JAD: One, I remind myself, with shared governance, I don’t have to be everything.  I can sample from everyone else’s input and experience and make my judgments based on the best available information.  The role can be very insulating if you let it, as though everything depends on you, but of course it isn’t.  You are a facilitator, not the CEO.

Secondly, is how an individual approaches the role.  You don’t know what it is like until you are in it.  I have four little report cards I grade myself with every day.  Now, don’t think I discovered these on my own, but they do work for me.  I have to be helpful.  That means no matter what I feel or what I’m doing, I have to be willing to identify where others need help.  I have to be edifying; I want to build people up and share with them something good about what they are doing.  Third, I have to be unifying; I can’t allow discord to arise without mediation.  Lastly, I have to be truthful, which often can conflict with my goal to be helpful and edifying (laughing).  But there is a way to do it, in fact my own personality structure allows me to do this.  I am aware of my limitations, but this is one of the areas I seem to have an ability to do.

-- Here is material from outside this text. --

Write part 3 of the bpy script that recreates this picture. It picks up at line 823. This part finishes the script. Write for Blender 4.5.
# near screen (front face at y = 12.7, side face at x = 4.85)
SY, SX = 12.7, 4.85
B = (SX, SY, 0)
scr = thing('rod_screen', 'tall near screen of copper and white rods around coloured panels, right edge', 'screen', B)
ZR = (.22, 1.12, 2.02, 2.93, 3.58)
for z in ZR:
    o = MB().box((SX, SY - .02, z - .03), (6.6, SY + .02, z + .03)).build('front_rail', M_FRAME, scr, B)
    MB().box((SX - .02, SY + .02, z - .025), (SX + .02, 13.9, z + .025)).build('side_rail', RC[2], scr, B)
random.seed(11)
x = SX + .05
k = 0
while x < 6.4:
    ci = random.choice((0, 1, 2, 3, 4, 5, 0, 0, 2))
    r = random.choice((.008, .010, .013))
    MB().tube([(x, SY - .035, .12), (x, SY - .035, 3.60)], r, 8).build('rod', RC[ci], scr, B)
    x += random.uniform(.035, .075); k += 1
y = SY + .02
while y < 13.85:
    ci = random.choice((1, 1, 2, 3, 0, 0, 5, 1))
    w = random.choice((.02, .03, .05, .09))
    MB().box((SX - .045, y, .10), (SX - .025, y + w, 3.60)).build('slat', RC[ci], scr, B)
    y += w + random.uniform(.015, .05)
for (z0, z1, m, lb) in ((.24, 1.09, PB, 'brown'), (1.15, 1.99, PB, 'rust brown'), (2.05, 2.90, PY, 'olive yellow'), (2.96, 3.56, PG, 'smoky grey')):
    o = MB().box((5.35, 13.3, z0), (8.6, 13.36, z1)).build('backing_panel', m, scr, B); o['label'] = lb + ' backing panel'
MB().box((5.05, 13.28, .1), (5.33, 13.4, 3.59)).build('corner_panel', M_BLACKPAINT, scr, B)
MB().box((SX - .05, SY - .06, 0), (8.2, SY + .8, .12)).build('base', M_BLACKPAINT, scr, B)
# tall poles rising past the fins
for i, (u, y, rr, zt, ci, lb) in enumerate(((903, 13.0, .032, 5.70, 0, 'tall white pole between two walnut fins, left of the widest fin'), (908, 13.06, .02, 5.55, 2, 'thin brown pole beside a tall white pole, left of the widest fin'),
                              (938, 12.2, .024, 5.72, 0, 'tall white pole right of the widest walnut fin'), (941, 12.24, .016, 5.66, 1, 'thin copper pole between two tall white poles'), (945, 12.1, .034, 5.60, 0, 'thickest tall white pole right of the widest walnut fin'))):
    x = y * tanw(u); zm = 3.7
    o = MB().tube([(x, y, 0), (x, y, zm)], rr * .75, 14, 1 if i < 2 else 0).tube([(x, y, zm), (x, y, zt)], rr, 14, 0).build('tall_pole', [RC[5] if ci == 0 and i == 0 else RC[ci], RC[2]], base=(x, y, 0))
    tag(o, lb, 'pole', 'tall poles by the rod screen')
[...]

SCB:  Part of your role is to forecast what the job market is going to be in the future and how to best prepare students to be competitive and productive.  How do you do that?

JAD: You have to look at key indicators, which is why resources like the Economic Development Commission is so vital.  We look at demographic trends in our area, and with our staff we try to analyze what these trends mean.  For instance, public service, government service and particularly the health related fields are going to continue to grow.  We study the regional trends that are unique to our area.

We also have local issues that we have to focus on, the Space Center for instance.  But this is a crisis we have had forty-nine years to prepare for.  What we are having to adjust is recognizing how fragile people are who are going through these kinds of transitions.  We have four campuses full of people to provide more than just academic advice, but to provide hope in a difficult time.